> **What needs to be done**: Go through the data below. List every line that holds the word "scene".

───── Data provided ─────

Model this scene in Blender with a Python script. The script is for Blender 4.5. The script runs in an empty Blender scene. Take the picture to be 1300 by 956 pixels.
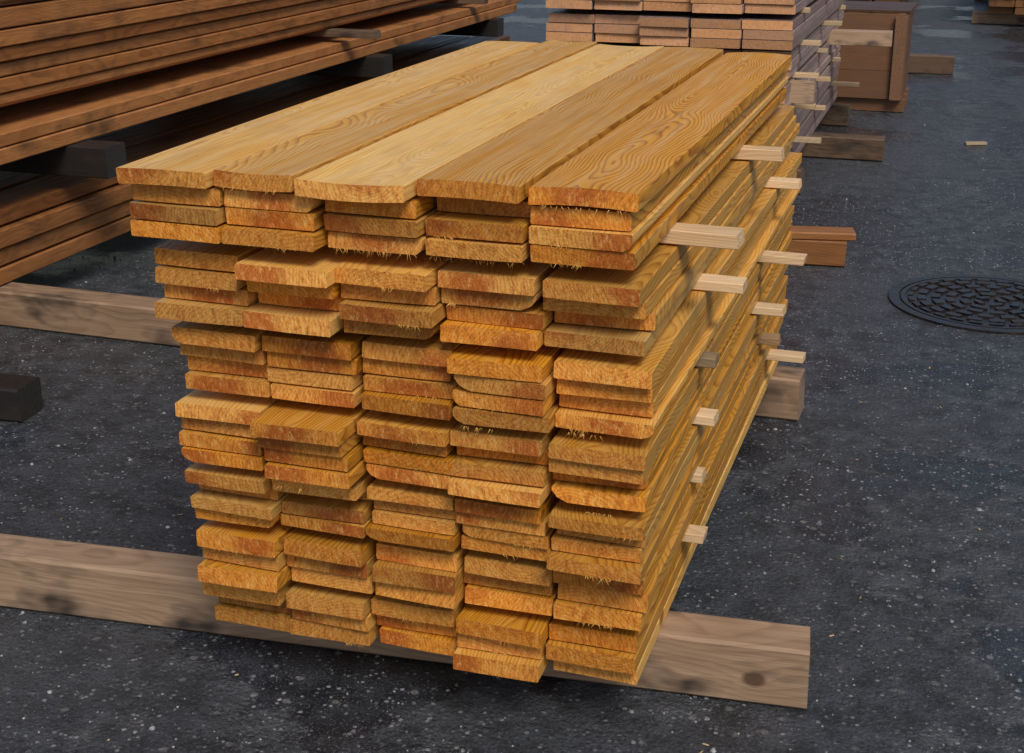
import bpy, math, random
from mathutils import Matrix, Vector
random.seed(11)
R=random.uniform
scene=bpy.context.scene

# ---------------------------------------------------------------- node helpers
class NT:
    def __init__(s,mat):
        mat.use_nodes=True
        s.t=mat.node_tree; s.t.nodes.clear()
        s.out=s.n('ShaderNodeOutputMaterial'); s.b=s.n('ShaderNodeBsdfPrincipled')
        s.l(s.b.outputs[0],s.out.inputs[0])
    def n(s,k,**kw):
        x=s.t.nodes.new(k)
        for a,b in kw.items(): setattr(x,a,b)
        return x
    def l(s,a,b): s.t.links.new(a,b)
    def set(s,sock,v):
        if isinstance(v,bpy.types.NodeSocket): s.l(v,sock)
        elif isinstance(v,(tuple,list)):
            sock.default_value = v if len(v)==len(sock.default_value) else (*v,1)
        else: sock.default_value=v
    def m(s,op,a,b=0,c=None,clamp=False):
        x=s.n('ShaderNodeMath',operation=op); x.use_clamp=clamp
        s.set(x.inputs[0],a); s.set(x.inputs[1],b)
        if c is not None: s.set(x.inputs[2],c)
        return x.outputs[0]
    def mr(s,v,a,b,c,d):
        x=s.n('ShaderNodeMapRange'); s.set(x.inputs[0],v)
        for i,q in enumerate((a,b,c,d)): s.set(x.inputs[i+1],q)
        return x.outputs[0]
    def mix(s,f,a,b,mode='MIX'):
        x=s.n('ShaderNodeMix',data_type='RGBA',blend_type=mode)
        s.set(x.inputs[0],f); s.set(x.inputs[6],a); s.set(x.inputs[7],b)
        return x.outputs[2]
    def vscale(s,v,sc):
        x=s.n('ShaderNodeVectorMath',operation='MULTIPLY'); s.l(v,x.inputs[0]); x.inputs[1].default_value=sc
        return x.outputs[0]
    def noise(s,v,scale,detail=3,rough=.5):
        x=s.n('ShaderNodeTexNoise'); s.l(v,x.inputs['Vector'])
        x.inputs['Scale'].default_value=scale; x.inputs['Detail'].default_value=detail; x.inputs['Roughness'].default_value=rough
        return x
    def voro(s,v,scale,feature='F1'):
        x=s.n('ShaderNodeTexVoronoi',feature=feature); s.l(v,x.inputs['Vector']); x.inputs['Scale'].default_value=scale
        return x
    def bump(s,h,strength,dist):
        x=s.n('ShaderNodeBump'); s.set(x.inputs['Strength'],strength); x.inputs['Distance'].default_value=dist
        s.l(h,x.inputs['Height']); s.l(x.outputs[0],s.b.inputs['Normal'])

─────

> **Output for this exercise**:
Model this scene in Blender with a Python script. The script is for Blender 4.5. The script runs in an empty Blender scene. Take the picture to be 1300 by 956 pixels.
scene=bpy.context.scene